Kevin Burton responds to David Sifry's latest State of the Blogosphere post, unconvinced by the claim that there are now fifty million extant blogs:
"These numbers are overly optimistic and dangerous. There are not 50 million blogs. Blogs are great and all but too much hype is a bad thing.
"There might have been 50 million blogs that have ever been created but there aren't 50 million blogs in active use."
There is dispute in the comments to both Burton's and Sifry's posts about how best to define "active" blogs, and multiple commenters have called on Technorati to make an attempt at providing this statistic, however defined. Preferring to start from the datum which says there are about 1.6 million blog posts per day, and extrapolating from post-frequency criteria for active blogs, Burton says:
"Lets be generous and say that a blog has to post at least once per day to be considered active.
"This means that on any given day Technorati only has 1.6M active blogs which is a LOT smaller than the 50 million number that Technorati claims.
"Lets assume some even more pessimistic numbers. Lets say that 50% of users post once per day and the other 50% post once per week. This still only yields 6.4M blogs. Still far short of the 50M that Technorati claims."
He concludes that while the total number of blogs is still increasing exponentially, the number of active blogs is far smaller and increasing linearly.
On the other hand, commenters also point out that Technorati's numbers reflect only the number of blogs they have indexed, and should not be taken as the final word on blog counts across the world; given blind spots such as private blogs and untracked foreign blogging sites, these commenters argue, the true numbers may be much higher than even Technorati's current claim.
Balancing these conflicting arguments is tricky, but they're nothing new. In April 2005, Perseus predicted a total of more than 53 million hosted blogs by the end of that year, and as early as October 2003 had pointed out the prevalence of private and abandoned blogs. Today's contributions to the continuing debate go to show that determining precise statistics about the blogosphere is still far off from being an exact science. Not only are blog counts subject to questions of accuracy and completeness, the very definitions of seemingly basic terms are up for grabs as analysts continually revise their criteria and calculations.

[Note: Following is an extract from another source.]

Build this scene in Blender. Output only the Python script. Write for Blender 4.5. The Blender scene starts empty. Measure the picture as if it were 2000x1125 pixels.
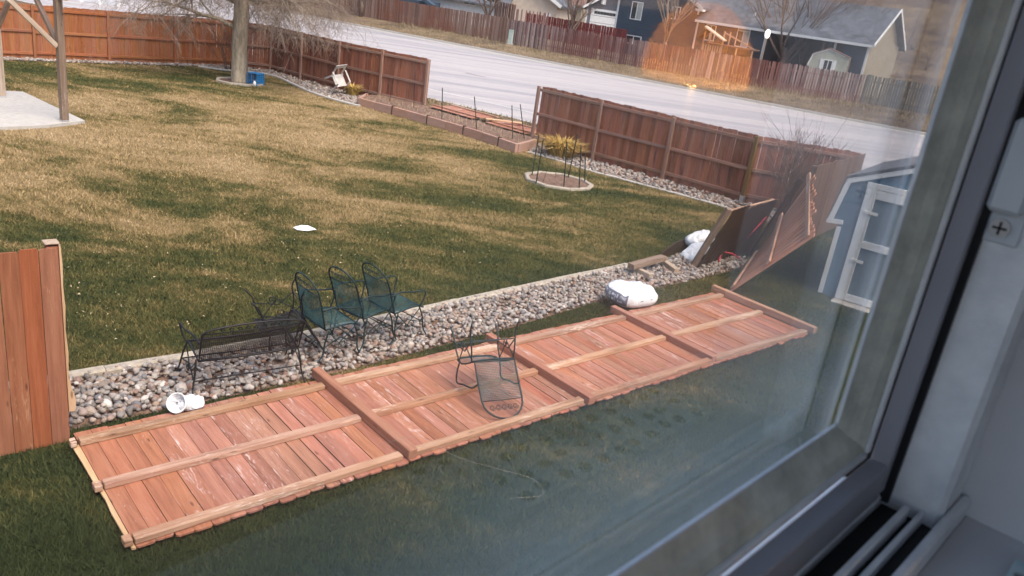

The only sure conclusion that can be drawn from these reports is that blogging continues to grow into the global awareness. Whether the relevant increase in blog numbers is exponential or linear, it remains an increase. The details of that growth can be weighed against one another in a number of different ways; if a consensus is ever reached choosing one method as best, we might be able to answer these questions with some clarity. Until that time, each will have to set the scales as he deems fit—and keep a few grains of salt on hand to couterbalance those claims he finds askew.